ANZAC Day

Posted Friday, April 25, 2008, 4:41 PM

I clean forgot it was ANZAC Day today. That's what happens when you aren't working and every day is a day off. I went to the supermarket and noticed some of the shops were shut and there were young kids everywhere out of school, and I couldn't figure out why. Then I remembered! That would explain the no mail, and the no response from the help email I sent out this morning.

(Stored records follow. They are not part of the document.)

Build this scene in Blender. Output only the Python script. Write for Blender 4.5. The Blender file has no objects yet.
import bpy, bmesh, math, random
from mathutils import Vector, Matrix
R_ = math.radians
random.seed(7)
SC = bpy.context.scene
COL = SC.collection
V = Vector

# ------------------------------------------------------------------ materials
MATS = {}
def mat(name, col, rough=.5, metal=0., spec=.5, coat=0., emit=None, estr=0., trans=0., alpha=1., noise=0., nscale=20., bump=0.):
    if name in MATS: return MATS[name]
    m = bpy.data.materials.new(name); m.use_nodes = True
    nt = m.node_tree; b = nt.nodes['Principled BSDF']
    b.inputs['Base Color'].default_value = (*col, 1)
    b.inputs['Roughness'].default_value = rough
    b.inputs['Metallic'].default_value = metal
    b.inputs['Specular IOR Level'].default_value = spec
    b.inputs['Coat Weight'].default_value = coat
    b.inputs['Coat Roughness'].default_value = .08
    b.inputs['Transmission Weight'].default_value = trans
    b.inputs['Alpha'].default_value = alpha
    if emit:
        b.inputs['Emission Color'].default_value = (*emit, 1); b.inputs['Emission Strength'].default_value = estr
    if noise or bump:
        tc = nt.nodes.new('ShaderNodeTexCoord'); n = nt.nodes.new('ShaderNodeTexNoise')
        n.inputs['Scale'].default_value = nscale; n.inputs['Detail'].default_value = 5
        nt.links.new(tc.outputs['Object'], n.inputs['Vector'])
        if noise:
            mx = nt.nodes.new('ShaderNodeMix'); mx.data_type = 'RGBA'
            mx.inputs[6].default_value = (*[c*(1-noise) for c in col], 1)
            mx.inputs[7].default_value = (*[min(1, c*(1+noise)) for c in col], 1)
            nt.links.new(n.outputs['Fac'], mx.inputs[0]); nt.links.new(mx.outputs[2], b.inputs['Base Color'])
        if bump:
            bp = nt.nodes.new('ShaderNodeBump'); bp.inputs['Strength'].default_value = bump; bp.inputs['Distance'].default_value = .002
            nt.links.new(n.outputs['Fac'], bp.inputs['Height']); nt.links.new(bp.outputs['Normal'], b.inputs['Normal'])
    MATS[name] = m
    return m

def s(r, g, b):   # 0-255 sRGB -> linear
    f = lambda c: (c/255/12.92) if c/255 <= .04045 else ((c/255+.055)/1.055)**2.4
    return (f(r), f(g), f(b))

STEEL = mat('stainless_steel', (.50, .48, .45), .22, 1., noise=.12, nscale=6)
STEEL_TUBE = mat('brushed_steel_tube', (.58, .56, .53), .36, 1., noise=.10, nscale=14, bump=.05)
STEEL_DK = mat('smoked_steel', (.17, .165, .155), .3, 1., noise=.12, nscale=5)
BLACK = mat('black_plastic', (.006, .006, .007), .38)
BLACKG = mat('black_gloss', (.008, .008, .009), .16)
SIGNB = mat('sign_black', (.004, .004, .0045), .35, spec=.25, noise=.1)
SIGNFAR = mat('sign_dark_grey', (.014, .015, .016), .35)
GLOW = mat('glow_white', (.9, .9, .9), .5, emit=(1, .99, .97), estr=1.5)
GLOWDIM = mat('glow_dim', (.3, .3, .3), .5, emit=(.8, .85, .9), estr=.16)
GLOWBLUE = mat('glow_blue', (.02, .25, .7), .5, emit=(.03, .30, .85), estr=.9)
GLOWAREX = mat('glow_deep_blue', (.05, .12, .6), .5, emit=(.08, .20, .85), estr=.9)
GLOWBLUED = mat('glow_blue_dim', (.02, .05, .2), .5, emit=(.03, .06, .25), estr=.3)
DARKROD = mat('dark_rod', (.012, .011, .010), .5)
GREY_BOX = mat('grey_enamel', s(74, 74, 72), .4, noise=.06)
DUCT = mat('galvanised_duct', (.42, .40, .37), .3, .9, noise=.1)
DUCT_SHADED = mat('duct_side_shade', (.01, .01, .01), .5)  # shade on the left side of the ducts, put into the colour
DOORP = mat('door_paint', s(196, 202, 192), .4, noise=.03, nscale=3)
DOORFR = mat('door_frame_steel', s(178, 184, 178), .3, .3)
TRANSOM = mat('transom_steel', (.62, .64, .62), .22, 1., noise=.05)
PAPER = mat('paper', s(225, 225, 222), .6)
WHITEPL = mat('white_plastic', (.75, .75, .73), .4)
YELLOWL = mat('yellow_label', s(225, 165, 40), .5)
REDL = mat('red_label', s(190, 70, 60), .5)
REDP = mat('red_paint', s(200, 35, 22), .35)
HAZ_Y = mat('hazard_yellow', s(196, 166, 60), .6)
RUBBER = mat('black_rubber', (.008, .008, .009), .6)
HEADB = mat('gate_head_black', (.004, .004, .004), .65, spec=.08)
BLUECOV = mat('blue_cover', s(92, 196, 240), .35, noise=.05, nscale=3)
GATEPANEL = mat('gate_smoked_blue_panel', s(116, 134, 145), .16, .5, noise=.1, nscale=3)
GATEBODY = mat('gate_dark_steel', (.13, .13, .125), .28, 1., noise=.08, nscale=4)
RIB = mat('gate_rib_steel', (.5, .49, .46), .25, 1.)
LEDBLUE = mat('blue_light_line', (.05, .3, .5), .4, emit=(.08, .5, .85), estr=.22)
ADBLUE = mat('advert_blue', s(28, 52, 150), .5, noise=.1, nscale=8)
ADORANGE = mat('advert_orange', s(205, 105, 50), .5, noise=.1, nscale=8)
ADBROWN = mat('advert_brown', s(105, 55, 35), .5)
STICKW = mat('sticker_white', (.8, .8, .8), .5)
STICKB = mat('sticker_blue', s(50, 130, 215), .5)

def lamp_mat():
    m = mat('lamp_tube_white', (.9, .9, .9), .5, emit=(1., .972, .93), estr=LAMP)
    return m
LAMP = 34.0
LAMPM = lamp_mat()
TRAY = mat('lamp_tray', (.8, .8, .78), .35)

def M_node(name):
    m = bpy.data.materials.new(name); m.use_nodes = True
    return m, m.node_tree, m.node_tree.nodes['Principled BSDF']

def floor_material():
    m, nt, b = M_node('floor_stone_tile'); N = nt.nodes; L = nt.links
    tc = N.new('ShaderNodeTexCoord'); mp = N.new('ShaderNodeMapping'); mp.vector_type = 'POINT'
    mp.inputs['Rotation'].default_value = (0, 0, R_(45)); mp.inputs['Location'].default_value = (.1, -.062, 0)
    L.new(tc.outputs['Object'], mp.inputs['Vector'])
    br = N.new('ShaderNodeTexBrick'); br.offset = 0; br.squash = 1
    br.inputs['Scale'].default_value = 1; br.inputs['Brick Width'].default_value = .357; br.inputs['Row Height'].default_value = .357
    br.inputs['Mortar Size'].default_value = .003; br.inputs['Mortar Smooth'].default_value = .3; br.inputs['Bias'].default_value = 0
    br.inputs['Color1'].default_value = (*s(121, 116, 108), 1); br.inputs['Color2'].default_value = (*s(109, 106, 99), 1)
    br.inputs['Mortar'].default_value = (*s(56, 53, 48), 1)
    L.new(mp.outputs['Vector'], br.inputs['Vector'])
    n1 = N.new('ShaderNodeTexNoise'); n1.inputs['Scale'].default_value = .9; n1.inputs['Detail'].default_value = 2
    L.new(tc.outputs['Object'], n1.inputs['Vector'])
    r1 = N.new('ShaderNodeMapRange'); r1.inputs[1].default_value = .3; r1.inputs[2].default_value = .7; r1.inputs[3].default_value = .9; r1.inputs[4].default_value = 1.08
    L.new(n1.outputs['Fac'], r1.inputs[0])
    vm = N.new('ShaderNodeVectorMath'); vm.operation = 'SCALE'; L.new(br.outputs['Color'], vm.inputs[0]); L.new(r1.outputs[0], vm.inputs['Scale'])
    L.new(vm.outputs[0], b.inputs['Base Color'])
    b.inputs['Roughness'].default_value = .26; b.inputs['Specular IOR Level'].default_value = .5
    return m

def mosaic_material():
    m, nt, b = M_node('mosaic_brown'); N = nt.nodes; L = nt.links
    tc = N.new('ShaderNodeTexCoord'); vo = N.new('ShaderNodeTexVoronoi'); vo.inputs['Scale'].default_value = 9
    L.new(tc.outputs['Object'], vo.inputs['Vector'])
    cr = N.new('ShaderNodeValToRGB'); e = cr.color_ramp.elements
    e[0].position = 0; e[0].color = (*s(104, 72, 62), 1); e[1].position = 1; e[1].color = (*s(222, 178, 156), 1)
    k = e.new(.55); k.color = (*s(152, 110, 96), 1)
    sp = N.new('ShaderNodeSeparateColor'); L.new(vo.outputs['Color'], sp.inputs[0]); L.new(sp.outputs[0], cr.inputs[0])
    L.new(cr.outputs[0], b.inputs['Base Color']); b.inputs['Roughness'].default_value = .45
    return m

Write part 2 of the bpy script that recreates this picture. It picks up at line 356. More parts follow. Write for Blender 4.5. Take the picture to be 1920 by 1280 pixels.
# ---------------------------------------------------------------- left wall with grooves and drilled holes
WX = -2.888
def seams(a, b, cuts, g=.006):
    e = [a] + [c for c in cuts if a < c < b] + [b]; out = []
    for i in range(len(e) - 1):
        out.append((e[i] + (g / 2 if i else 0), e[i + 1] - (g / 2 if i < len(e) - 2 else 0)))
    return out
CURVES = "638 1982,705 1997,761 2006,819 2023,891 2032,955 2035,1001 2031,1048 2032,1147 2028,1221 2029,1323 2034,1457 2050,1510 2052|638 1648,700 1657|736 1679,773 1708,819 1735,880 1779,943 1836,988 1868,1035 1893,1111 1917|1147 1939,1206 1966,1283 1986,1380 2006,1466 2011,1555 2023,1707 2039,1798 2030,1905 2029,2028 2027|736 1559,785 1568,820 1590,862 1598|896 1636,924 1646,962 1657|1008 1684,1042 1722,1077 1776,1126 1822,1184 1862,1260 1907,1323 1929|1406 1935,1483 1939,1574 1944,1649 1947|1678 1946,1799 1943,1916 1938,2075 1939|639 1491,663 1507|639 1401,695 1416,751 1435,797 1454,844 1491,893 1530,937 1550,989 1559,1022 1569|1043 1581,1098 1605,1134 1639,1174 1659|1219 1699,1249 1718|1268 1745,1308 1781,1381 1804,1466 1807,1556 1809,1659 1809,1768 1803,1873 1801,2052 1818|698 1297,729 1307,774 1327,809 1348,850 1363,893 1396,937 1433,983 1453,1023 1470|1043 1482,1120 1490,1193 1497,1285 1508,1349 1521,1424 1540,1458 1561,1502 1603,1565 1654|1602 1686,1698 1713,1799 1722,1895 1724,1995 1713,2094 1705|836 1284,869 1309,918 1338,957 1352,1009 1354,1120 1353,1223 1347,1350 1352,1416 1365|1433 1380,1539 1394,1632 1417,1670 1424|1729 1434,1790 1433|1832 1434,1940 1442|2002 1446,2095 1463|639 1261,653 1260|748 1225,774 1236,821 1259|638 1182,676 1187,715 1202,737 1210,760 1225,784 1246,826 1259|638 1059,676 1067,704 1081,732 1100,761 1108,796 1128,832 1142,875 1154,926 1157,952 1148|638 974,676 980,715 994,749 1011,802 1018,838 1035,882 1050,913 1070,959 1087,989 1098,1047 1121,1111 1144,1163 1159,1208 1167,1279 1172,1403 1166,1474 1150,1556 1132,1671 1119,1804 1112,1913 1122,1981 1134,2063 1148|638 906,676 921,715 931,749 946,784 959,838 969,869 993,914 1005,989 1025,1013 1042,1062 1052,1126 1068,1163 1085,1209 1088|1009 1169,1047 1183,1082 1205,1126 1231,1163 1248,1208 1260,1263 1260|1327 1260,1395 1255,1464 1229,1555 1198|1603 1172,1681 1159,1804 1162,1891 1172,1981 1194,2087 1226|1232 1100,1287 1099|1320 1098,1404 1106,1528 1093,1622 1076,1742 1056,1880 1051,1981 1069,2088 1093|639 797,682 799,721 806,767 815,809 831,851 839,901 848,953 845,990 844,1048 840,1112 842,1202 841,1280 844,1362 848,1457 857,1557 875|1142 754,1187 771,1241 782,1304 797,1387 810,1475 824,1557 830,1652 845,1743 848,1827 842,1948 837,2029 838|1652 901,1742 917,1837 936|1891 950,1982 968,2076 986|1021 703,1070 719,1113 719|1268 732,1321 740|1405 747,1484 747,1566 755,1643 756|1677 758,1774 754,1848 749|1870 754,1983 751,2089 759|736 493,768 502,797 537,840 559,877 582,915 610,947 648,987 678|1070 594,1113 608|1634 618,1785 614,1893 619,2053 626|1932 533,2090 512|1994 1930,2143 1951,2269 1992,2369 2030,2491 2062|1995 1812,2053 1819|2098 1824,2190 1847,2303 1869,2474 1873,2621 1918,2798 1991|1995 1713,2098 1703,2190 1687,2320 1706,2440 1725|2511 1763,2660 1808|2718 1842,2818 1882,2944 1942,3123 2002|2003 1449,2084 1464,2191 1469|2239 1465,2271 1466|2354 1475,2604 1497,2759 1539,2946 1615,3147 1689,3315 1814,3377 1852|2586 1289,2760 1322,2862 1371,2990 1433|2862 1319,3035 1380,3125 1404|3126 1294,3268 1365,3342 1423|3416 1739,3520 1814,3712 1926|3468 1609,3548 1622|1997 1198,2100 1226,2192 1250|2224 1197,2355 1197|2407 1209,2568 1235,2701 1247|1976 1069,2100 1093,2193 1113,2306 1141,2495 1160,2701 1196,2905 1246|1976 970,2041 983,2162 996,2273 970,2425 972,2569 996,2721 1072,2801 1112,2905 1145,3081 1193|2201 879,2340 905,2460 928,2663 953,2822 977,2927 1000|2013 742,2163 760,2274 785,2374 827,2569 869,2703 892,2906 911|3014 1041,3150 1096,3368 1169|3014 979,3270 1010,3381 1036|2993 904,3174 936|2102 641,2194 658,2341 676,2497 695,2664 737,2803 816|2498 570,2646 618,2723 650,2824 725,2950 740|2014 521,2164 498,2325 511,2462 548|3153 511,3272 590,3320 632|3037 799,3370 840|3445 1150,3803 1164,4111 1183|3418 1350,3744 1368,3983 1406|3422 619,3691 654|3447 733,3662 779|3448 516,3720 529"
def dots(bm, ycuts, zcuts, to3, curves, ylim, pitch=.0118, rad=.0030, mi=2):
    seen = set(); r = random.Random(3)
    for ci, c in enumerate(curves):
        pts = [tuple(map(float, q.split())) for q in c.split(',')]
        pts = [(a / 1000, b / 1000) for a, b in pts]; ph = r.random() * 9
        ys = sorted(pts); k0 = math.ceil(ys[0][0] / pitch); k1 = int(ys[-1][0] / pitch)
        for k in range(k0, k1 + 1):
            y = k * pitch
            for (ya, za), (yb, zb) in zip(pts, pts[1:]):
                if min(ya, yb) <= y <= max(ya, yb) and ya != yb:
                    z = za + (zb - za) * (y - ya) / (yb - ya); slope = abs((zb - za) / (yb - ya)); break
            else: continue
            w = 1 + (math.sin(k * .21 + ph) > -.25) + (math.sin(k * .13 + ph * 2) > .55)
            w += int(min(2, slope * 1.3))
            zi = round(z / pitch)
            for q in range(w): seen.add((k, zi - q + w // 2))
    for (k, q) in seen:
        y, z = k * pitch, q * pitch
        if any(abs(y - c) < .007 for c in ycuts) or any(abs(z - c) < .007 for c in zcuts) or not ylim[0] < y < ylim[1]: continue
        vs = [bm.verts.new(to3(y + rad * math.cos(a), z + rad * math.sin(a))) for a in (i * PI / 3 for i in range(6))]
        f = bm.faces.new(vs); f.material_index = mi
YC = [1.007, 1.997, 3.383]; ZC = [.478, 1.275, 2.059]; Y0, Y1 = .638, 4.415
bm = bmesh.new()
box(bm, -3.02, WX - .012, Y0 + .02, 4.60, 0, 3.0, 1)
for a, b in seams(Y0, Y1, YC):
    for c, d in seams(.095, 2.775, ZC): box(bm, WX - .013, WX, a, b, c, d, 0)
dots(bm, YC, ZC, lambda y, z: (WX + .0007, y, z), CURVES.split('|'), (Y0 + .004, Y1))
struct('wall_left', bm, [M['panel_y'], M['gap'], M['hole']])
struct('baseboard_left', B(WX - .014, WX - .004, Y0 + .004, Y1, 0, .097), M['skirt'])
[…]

ANZAC Day, for the uninitiated, is the War Remembrance-type Day for the antipodes, the date being the commemoration of when, on April 25th 1915, the ANZAC troops (Australia and New Zealand Army Corps) were sent on a suicide mission at Gallipoli in Turkey. A poorly thought out attack, the troops had no shelter from the onslaught of Turkish enemy fire; they were completely exposed on a beachhead while the Turks were safely above them on the tops of cliffs and steep hills, able to pick off the ANZACs with ease. Over the extent of the Gallipoli campaign, tens of thousands of allied and enemy soldiers were slaughtered.

Now, this all took place over 90 years ago. Anybody who had fought in that campaign, or any part of WWI, have since died. The fear is that because of this we will forget what War means. But I have a problem with the way people, especially the Media, deals with war veterans and how we're supposed to react.

Firstly, do we remember pre-WWI wars? The Boer War? The Maori Wars? The American War of Independence? No. Why not? Because they're history, not the present. Don't forget the wars happened, study them and learn from them. But we can't "remember" people and events we never had anything to do with.

We've had tons of wars since then, the most significant being WWII, and there are still thousands of living survivors of that conflict. Korea, Vietnam, the first Gulf War, and the recent Afghanistan and Iraq conflicts, are all plenty enough to be respectful (and angry) towards.

War, being the stupid meaningless slaughter of millions that it is, is not really what we should be respecting, anyway. It's the disgusting way that innocent lives are lost in their midsts.

So, Media, and others: Stop asking me to "remember those who fought in the wars" when I have never known anyone who did. Stop being sad when a soldier who survived a war of nearly 100 years past dies, because he lived a long and fruitful life beyond the war itself, and that's a good thing, something to admire. And stop telling me how I should feel about the madness that is killing other people for governmental gain.